Los viajes, desde la distancia que interponen y mediante el conflicto con el mundo visitado, invitan a la revisión. Pero toda revisión se enfrenta a la resistencia a aceptar otras formas de entender la vida, a la resistencia a cambiar.
Tal vez no se pueda hablar de viaje sin oposición. En la Galería de Arte Europeo y Americano de los siglos XIX y XX, de Moscú, hay una pequeña escultura de Jean-Louis Ernest Meissonier titulada “El viajero”. Es un jinete con capa que cabalga penosamente. En los gestos de caballero y caballo se percibe la lucha. El espectador imagina inclemencias meteorológicas y resuelve el enigma, con lo que la propuesta de la obra queda rápidamente olvidada.

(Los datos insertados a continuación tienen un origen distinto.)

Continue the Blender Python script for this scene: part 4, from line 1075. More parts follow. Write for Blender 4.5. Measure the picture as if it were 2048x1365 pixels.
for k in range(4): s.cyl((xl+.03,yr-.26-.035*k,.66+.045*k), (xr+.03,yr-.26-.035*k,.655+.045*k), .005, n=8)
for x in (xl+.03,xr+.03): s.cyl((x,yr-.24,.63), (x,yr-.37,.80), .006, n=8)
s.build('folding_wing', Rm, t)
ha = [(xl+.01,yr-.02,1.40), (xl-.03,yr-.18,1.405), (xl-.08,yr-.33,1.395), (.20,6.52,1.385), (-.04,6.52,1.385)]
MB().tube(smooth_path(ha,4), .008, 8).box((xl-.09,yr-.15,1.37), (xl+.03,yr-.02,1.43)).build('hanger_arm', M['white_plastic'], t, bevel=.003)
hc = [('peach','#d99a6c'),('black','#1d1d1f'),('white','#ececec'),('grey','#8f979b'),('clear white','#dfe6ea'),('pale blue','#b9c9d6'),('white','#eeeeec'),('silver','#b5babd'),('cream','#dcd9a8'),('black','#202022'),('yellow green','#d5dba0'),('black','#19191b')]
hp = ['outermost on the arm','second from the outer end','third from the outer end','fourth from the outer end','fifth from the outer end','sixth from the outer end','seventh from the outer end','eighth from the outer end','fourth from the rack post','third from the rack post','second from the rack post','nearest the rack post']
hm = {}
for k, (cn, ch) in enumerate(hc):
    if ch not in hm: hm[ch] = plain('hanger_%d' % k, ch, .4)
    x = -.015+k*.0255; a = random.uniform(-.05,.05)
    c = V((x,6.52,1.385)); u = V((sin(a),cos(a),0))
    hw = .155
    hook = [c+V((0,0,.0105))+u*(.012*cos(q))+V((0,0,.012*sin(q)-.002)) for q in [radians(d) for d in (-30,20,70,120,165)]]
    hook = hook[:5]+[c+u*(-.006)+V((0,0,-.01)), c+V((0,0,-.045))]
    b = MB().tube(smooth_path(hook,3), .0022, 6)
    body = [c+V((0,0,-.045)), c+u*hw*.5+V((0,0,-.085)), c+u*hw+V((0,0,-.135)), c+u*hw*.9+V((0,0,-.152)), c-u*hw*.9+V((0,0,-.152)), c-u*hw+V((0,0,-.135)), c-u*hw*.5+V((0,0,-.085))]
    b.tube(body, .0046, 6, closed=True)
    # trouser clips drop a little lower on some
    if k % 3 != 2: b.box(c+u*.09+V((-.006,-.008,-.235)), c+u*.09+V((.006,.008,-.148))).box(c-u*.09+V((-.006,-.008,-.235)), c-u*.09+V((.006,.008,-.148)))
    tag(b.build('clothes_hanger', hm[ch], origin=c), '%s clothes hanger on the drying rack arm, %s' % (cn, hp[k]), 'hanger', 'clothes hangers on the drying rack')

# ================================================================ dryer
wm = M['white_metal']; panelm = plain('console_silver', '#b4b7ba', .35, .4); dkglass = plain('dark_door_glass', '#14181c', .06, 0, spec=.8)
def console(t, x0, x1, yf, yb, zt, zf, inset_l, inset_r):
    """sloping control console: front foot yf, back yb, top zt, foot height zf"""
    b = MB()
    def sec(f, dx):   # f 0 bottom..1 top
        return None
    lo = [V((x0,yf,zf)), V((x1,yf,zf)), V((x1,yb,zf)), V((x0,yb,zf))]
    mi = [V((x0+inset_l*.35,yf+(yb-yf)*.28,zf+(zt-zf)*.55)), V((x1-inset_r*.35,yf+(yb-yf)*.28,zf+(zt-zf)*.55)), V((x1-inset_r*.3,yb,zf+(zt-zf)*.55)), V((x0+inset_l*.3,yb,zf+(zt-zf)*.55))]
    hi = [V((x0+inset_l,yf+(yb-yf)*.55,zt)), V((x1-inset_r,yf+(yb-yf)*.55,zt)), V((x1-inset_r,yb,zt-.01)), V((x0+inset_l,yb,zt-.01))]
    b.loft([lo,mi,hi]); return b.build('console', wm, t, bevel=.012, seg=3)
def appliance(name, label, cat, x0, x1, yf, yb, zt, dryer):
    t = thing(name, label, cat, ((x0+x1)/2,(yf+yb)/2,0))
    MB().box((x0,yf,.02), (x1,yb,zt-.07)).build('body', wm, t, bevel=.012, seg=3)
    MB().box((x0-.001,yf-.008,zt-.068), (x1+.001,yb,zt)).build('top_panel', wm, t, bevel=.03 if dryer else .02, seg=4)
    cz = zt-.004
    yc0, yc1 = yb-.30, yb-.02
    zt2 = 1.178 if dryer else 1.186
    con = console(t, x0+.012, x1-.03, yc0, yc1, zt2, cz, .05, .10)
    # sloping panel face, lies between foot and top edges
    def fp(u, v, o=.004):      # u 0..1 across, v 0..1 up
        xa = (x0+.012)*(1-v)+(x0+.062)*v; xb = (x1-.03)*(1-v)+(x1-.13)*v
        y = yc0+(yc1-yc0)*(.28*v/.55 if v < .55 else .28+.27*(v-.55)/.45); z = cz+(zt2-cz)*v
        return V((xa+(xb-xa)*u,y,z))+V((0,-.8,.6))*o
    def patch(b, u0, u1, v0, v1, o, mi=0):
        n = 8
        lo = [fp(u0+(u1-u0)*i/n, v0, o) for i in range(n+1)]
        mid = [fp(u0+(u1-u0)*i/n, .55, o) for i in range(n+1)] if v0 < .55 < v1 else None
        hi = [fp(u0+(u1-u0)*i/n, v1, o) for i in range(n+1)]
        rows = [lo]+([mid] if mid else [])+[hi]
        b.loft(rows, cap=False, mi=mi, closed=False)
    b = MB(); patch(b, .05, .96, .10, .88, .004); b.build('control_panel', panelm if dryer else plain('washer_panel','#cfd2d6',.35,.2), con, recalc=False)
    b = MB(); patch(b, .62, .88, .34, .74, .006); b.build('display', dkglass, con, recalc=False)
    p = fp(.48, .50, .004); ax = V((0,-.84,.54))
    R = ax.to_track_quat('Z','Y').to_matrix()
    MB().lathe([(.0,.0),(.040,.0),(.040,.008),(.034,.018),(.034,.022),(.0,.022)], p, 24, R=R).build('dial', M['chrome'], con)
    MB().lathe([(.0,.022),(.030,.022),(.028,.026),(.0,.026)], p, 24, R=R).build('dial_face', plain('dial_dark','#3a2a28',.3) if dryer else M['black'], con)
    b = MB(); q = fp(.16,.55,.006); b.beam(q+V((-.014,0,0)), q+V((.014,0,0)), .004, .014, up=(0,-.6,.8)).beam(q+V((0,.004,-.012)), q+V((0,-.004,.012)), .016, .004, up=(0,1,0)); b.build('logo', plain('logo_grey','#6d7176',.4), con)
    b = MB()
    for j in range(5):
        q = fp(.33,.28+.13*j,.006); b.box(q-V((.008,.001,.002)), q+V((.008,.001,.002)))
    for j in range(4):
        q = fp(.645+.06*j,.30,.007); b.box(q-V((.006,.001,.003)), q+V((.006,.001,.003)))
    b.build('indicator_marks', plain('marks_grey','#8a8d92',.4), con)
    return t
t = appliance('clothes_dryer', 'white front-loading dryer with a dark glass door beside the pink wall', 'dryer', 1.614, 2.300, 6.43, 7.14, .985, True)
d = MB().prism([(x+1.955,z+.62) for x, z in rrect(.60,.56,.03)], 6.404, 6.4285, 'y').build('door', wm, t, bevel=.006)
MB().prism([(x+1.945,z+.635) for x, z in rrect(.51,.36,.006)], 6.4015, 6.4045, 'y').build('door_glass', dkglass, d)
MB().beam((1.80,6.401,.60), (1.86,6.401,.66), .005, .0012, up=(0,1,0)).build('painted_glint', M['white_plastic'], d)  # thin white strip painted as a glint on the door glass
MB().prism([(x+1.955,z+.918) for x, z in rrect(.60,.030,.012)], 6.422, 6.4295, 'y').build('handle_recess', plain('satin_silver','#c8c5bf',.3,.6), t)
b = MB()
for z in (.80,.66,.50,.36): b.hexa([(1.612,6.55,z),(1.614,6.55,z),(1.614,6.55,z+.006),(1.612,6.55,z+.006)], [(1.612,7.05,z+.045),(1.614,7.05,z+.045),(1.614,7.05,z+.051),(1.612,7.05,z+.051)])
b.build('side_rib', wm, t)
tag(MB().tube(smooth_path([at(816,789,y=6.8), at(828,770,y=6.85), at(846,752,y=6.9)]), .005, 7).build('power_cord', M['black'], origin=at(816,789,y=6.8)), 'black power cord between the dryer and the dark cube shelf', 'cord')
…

Pero ¿qué ocurre si, en lugar de viento, suponemos otro tipo de fuerza en contra del avance?
En una época en la que son pocos quienes, como Paul Theroux, han decidido dedicar su vida a viajar; en la que no queda un rincón del planeta sin explorar y la apuesta espacial se estancó; en la que todo se comercializa al menor atisbo de interés; y en la que, por motivos económicos y políticos, las palabras se trastocan más que nunca, el concepto de viajero es cada vez más confuso. Aun así, hay momentos singulares en los que uno deja de ser turista y pasa a sentirse viajero. Son aquellos en los que vencimos alguna dificultad y alcanzamos con ello un saber.
Para quien escribe (o piensa), un viaje es una oportunidad única de recoger ideas. Con objeto de organizarlas y poder meditar sobre ellas, es indispensable tener firmeza para no dejarse arrastrar por ninguna pulsión acaparadora, y sentarse en un café o sobre una piedra a anotarlas, dedicándoles todo el tiempo que necesiten.